> _Data segment_:
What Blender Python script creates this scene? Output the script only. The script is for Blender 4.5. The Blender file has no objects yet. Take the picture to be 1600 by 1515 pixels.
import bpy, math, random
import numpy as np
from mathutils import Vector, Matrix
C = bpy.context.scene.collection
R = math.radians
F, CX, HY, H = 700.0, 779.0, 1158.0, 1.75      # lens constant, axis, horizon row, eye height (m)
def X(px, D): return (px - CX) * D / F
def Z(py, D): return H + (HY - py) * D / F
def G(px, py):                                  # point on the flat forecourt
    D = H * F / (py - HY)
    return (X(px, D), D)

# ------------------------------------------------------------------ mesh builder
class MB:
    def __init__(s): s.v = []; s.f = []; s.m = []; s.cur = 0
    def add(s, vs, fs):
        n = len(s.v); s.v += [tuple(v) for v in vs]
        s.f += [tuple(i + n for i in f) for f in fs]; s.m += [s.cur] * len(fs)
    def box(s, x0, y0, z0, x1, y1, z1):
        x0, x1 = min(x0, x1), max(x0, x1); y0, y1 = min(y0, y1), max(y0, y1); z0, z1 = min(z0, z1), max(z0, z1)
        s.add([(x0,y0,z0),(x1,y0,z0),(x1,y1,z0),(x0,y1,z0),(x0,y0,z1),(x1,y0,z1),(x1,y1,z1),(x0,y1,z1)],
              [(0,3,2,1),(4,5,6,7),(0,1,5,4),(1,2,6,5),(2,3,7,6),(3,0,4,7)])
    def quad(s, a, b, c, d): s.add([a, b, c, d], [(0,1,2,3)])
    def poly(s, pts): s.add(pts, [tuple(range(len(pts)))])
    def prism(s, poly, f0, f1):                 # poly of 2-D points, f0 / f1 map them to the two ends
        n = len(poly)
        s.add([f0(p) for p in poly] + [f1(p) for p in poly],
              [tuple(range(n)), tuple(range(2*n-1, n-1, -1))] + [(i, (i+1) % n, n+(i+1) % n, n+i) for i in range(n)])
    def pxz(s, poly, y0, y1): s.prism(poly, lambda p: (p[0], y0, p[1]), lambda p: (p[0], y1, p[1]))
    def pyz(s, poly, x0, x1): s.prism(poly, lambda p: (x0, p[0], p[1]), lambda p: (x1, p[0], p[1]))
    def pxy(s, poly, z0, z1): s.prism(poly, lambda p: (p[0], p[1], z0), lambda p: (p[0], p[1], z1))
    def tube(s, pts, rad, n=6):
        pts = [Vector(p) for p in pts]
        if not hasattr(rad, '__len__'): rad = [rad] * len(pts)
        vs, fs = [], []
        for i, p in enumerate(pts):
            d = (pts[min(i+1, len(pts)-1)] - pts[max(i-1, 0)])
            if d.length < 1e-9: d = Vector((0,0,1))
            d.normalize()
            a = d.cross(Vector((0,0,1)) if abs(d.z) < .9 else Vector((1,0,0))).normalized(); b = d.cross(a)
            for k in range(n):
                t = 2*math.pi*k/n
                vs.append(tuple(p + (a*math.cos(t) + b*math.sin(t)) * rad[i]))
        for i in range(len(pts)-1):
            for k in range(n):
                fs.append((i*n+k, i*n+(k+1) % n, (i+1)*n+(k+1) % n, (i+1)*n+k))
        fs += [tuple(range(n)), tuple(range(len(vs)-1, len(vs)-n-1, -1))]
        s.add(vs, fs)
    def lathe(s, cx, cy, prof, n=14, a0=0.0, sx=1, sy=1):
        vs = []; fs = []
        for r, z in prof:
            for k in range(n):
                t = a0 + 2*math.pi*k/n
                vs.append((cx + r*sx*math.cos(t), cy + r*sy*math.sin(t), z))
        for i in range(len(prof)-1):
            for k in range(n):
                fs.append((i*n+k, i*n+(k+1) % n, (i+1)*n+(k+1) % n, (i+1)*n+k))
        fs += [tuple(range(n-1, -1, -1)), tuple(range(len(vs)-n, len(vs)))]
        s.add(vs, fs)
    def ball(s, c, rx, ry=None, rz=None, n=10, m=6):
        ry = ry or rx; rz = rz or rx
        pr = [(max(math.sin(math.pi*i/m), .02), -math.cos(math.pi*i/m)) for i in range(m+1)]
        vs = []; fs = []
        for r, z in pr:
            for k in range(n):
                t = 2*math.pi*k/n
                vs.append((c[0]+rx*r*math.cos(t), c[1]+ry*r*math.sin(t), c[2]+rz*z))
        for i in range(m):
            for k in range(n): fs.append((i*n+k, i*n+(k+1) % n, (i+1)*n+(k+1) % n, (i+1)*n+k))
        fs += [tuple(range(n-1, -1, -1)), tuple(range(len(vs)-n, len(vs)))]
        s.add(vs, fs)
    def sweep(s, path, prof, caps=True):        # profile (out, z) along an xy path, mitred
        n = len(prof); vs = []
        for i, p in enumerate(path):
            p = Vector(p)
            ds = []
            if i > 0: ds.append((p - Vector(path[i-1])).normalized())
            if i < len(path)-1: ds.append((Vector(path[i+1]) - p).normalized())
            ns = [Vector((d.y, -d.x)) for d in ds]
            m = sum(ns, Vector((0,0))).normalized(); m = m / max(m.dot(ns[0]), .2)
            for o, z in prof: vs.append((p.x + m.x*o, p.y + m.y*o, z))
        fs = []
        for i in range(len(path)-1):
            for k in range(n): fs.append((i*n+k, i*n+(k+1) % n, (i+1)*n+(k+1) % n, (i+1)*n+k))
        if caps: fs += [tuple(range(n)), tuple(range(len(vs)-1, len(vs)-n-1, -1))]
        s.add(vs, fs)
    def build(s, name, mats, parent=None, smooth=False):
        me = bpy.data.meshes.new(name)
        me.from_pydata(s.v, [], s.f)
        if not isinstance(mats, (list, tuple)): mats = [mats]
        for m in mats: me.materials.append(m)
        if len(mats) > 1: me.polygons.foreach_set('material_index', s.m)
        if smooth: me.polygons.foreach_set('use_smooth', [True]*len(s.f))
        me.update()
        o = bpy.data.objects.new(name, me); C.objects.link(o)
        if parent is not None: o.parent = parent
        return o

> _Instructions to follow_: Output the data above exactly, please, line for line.

> _Exercise output_:
What Blender Python script creates this scene? Output the script only. The script is for Blender 4.5. The Blender file has no objects yet. Take the picture to be 1600 by 1515 pixels.
import bpy, math, random
import numpy as np
from mathutils import Vector, Matrix
C = bpy.context.scene.collection
R = math.radians
F, CX, HY, H = 700.0, 779.0, 1158.0, 1.75      # lens constant, axis, horizon row, eye height (m)
def X(px, D): return (px - CX) * D / F
def Z(py, D): return H + (HY - py) * D / F
def G(px, py):                                  # point on the flat forecourt
    D = H * F / (py - HY)
    return (X(px, D), D)

# ------------------------------------------------------------------ mesh builder
class MB:
    def __init__(s): s.v = []; s.f = []; s.m = []; s.cur = 0
    def add(s, vs, fs):
        n = len(s.v); s.v += [tuple(v) for v in vs]
        s.f += [tuple(i + n for i in f) for f in fs]; s.m += [s.cur] * len(fs)
    def box(s, x0, y0, z0, x1, y1, z1):
        x0, x1 = min(x0, x1), max(x0, x1); y0, y1 = min(y0, y1), max(y0, y1); z0, z1 = min(z0, z1), max(z0, z1)
        s.add([(x0,y0,z0),(x1,y0,z0),(x1,y1,z0),(x0,y1,z0),(x0,y0,z1),(x1,y0,z1),(x1,y1,z1),(x0,y1,z1)],
              [(0,3,2,1),(4,5,6,7),(0,1,5,4),(1,2,6,5),(2,3,7,6),(3,0,4,7)])
    def quad(s, a, b, c, d): s.add([a, b, c, d], [(0,1,2,3)])
    def poly(s, pts): s.add(pts, [tuple(range(len(pts)))])
    def prism(s, poly, f0, f1):                 # poly of 2-D points, f0 / f1 map them to the two ends
        n = len(poly)
        s.add([f0(p) for p in poly] + [f1(p) for p in poly],
              [tuple(range(n)), tuple(range(2*n-1, n-1, -1))] + [(i, (i+1) % n, n+(i+1) % n, n+i) for i in range(n)])
    def pxz(s, poly, y0, y1): s.prism(poly, lambda p: (p[0], y0, p[1]), lambda p: (p[0], y1, p[1]))
    def pyz(s, poly, x0, x1): s.prism(poly, lambda p: (x0, p[0], p[1]), lambda p: (x1, p[0], p[1]))
    def pxy(s, poly, z0, z1): s.prism(poly, lambda p: (p[0], p[1], z0), lambda p: (p[0], p[1], z1))
    def tube(s, pts, rad, n=6):
        pts = [Vector(p) for p in pts]
        if not hasattr(rad, '__len__'): rad = [rad] * len(pts)
        vs, fs = [], []
        for i, p in enumerate(pts):
            d = (pts[min(i+1, len(pts)-1)] - pts[max(i-1, 0)])
            if d.length < 1e-9: d = Vector((0,0,1))
            d.normalize()
            a = d.cross(Vector((0,0,1)) if abs(d.z) < .9 else Vector((1,0,0))).normalized(); b = d.cross(a)
            for k in range(n):
                t = 2*math.pi*k/n
                vs.append(tuple(p + (a*math.cos(t) + b*math.sin(t)) * rad[i]))
        for i in range(len(pts)-1):
            for k in range(n):
                fs.append((i*n+k, i*n+(k+1) % n, (i+1)*n+(k+1) % n, (i+1)*n+k))
        fs += [tuple(range(n)), tuple(range(len(vs)-1, len(vs)-n-1, -1))]
        s.add(vs, fs)
    def lathe(s, cx, cy, prof, n=14, a0=0.0, sx=1, sy=1):
        vs = []; fs = []
        for r, z in prof:
            for k in range(n):
                t = a0 + 2*math.pi*k/n
                vs.append((cx + r*sx*math.cos(t), cy + r*sy*math.sin(t), z))
        for i in range(len(prof)-1):
            for k in range(n):
                fs.append((i*n+k, i*n+(k+1) % n, (i+1)*n+(k+1) % n, (i+1)*n+k))
        fs += [tuple(range(n-1, -1, -1)), tuple(range(len(vs)-n, len(vs)))]
        s.add(vs, fs)
    def ball(s, c, rx, ry=None, rz=None, n=10, m=6):
        ry = ry or rx; rz = rz or rx
        pr = [(max(math.sin(math.pi*i/m), .02), -math.cos(math.pi*i/m)) for i in range(m+1)]
        vs = []; fs = []
        for r, z in pr:
            for k in range(n):
                t = 2*math.pi*k/n
                vs.append((c[0]+rx*r*math.cos(t), c[1]+ry*r*math.sin(t), c[2]+rz*z))
        for i in range(m):
            for k in range(n): fs.append((i*n+k, i*n+(k+1) % n, (i+1)*n+(k+1) % n, (i+1)*n+k))
        fs += [tuple(range(n-1, -1, -1)), tuple(range(len(vs)-n, len(vs)))]
        s.add(vs, fs)
    def sweep(s, path, prof, caps=True):        # profile (out, z) along an xy path, mitred
        n = len(prof); vs = []
        for i, p in enumerate(path):
            p = Vector(p)
            ds = []
            if i > 0: ds.append((p - Vector(path[i-1])).normalized())
            if i < len(path)-1: ds.append((Vector(path[i+1]) - p).normalized())
            ns = [Vector((d.y, -d.x)) for d in ds]
            m = sum(ns, Vector((0,0))).normalized(); m = m / max(m.dot(ns[0]), .2)
            for o, z in prof: vs.append((p.x + m.x*o, p.y + m.y*o, z))
        fs = []
        for i in range(len(path)-1):
            for k in range(n): fs.append((i*n+k, i*n+(k+1) % n, (i+1)*n+(k+1) % n, (i+1)*n+k))
        if caps: fs += [tuple(range(n)), tuple(range(len(vs)-1, len(vs)-n-1, -1))]
        s.add(vs, fs)
    def build(s, name, mats, parent=None, smooth=False):
        me = bpy.data.meshes.new(name)
        me.from_pydata(s.v, [], s.f)
        if not isinstance(mats, (list, tuple)): mats = [mats]
        for m in mats: me.materials.append(m)
        if len(mats) > 1: me.polygons.foreach_set('material_index', s.m)
        if smooth: me.polygons.foreach_set('use_smooth', [True]*len(s.f))
        me.update()
        o = bpy.data.objects.new(name, me); C.objects.link(o)
        if parent is not None: o.parent = parent
        return o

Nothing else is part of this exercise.